Each day will have an objective that best suits the conditions, weather, and learning pathways of the group. Course participants will take part in planning and preparation for the day's objective. The guide will assist in the role of mentor and safety/technical advisor. The guide may also take an active leadership role, as required.
As you progress the focus will shift to more complex terrain and refining rope and anchor skills.
Ice climbing on glacial seracs and crevasse rescue are excellent opportunities to fine-tune your skills and receive feedback on technique from your guide. We aim to spend at least half a day on each of these training activities.
As an advanced course, there will be variations in the content which is covered. Conditions and the specific skills of participants will shape the program. We work hard to ensure that participants have the required skills and experience and we focus on making sure that everyone has a good understanding of the topics which are covered.
Your days will begin at around 07:00. Some of your climbing days may require an 'alpine start' - as early as 03:00. In this case, you will finish the day earlier. Expect to be out for 8 to 10 hours most days.
We aim to be back in Aoraki Mount Cook Village on day 9 for a revision of course topics, return gear and debrief - with the potential for a visit to the local crag if time allows.
Aircraft And HUts
Aircraft Use
We fly in and out from your mountain venue, by helicopter. The price is included in the course fees.

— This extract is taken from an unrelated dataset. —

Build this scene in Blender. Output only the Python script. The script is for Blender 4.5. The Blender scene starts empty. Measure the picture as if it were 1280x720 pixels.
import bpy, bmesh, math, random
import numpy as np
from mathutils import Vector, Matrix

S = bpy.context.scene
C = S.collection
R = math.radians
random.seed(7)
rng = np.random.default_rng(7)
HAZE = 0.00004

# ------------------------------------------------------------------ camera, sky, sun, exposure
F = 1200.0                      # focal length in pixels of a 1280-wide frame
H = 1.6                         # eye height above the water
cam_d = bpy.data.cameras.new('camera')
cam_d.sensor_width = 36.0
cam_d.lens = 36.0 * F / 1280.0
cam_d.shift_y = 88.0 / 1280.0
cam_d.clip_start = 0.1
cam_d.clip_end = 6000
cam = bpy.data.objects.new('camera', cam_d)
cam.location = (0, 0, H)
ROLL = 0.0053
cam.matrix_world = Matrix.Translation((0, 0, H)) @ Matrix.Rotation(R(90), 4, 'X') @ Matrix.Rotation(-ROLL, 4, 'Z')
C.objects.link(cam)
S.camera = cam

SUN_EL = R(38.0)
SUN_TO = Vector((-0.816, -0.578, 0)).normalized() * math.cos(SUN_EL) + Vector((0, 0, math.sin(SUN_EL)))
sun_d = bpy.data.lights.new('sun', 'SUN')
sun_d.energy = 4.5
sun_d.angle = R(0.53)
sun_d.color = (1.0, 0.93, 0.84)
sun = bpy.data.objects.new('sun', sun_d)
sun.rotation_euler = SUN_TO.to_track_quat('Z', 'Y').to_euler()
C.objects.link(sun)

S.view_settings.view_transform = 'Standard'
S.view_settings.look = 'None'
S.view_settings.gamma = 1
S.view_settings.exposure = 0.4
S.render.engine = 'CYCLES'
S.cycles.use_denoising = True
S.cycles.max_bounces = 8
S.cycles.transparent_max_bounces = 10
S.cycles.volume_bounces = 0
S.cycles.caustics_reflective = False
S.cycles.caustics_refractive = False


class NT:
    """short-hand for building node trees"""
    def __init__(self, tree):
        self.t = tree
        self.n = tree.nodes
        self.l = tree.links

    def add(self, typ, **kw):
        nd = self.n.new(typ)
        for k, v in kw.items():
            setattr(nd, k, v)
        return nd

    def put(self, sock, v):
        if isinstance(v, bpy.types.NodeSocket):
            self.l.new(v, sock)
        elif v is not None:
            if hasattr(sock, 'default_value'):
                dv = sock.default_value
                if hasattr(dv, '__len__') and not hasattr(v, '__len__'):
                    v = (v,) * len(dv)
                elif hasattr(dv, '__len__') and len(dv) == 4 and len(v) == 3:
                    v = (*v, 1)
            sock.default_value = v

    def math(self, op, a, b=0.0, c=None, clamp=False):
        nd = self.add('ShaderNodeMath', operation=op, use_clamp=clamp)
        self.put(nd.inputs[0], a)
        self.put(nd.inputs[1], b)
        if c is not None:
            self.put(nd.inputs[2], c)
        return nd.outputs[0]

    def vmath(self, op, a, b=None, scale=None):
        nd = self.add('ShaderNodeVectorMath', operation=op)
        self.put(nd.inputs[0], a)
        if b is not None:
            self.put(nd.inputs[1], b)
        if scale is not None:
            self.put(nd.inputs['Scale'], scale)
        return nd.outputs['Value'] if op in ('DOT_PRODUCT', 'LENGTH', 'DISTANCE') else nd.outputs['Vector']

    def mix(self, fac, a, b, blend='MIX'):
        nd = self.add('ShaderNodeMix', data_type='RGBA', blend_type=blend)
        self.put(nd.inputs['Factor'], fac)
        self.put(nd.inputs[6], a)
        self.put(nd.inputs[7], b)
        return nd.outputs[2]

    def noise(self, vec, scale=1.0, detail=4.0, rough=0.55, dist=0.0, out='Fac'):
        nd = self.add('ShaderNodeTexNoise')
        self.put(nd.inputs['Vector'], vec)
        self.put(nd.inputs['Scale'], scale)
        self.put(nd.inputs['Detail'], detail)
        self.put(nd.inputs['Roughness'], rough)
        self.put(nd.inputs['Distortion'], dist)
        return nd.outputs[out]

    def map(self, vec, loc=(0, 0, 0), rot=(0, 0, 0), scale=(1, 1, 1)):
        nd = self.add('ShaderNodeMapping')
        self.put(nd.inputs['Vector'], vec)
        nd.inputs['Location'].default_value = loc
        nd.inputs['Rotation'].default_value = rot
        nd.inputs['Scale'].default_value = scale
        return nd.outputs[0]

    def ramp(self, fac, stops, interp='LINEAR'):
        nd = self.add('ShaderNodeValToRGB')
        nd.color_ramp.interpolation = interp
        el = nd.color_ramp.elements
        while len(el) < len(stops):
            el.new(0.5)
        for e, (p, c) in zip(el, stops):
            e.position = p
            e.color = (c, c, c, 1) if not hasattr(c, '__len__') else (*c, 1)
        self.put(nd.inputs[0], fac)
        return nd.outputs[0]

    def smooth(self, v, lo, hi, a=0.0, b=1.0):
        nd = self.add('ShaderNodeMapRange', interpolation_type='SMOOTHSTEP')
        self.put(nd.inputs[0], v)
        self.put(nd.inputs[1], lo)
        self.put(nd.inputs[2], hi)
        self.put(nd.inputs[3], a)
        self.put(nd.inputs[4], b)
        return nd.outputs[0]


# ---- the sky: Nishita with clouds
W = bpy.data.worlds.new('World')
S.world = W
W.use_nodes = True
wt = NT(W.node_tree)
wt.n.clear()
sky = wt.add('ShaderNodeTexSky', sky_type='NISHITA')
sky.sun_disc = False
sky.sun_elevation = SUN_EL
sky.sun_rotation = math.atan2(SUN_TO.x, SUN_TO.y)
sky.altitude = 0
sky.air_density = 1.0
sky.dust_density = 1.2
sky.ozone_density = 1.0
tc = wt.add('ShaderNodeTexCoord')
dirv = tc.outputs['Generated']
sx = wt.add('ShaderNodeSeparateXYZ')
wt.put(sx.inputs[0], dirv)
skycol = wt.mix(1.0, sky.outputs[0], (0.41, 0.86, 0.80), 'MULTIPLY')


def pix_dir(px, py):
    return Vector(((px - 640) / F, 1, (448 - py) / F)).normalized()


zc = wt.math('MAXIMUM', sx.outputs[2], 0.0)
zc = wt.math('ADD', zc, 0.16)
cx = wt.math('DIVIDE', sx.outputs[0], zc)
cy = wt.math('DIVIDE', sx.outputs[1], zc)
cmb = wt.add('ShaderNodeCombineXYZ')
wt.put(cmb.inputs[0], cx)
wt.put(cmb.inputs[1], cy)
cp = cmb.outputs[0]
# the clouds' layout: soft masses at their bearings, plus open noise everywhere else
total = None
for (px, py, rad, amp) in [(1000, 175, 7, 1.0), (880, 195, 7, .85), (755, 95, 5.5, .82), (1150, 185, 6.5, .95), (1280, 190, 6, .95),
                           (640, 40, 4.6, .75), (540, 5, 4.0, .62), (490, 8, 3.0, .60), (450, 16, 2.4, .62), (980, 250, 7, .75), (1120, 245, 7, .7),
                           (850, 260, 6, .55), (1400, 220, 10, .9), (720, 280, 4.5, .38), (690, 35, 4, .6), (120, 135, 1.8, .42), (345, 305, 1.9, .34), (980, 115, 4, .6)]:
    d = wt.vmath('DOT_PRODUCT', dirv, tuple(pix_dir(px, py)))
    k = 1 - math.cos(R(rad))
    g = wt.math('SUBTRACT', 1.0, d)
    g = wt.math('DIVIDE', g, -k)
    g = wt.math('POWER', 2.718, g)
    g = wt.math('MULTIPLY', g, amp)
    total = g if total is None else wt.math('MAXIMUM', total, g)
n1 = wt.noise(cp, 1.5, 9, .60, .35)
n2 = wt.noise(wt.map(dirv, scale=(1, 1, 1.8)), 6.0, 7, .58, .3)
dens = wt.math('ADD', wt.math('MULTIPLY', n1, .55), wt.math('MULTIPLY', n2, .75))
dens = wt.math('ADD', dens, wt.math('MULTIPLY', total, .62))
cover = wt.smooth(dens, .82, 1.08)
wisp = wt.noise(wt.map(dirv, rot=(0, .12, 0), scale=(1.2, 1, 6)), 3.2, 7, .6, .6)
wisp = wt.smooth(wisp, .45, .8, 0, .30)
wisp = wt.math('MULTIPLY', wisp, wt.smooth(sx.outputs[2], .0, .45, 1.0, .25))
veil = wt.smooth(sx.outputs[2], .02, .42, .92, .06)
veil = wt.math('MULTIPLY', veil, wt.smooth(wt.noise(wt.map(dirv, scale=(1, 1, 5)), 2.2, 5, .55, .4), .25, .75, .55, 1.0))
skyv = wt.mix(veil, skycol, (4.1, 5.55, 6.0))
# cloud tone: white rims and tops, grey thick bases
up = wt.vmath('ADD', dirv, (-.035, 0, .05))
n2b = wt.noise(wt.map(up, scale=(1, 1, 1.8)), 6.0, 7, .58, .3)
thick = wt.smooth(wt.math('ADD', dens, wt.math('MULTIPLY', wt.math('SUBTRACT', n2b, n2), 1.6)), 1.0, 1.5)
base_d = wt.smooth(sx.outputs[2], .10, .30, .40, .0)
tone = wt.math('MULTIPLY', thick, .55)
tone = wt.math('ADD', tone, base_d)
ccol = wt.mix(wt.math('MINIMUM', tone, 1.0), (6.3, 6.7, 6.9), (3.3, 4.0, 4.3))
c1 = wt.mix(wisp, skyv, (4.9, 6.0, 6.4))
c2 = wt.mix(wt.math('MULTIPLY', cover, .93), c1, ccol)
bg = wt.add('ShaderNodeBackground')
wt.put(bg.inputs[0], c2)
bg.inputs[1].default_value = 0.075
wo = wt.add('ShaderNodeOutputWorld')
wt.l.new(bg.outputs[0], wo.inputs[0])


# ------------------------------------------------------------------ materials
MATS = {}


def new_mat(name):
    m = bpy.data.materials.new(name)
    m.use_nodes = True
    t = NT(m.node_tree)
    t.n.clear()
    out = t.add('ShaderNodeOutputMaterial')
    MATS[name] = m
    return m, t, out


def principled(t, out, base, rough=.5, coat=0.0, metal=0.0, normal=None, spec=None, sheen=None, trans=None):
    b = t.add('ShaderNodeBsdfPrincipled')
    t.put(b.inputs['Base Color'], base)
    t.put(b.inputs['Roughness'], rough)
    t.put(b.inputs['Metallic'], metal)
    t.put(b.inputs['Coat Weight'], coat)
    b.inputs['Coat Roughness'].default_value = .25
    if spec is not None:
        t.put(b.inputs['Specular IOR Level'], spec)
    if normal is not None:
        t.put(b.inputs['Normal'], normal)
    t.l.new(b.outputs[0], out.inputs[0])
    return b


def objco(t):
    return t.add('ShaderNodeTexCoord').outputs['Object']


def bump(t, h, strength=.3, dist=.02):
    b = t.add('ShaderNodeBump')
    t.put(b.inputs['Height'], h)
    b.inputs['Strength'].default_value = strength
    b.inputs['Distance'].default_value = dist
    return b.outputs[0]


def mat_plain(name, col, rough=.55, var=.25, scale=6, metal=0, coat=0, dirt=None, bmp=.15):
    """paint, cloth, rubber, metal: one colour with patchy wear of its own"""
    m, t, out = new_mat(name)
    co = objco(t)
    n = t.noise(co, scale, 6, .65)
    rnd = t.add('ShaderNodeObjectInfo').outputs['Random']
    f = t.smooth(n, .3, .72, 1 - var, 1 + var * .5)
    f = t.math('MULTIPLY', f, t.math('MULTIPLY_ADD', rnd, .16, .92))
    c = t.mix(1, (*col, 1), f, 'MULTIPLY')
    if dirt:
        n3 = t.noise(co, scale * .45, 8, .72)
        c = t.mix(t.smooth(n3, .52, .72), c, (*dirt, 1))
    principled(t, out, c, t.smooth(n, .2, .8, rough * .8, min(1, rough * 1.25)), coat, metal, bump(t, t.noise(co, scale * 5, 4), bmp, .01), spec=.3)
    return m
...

This avoids an arduous 2-day walk-in (and 1 to 1.5-day walk-out) and more importantly, it maximises your climbing and training opportunities.
Mountain Huts
The TMC can be run from several venues. Your guide will choose the best location based on mountain conditions and the forecast weather for your trip.
Tasman Saddle
A classic venue at the top of our largest glacier, this is where most TMCs are based. Arguably, this is NZ’s best alpine training ground.
Peaks include Mount Green (2,837 m), Mount Walter (2,905 m), Hochstetter Dome (2,810 m), Mt Annan (2,934 m) and others. Tasman Saddle is just to the east of the Main Divide, usually offering more settled weather than the neighbouring West Coast.
Pioneer Hut
Another amazing venue that we will visit with a favourable weather window. Ioneer Hut is located in the Fox Glacier névé, West of the Main Divide, with multiple peaks from grades 1+ to 3 within close proximity.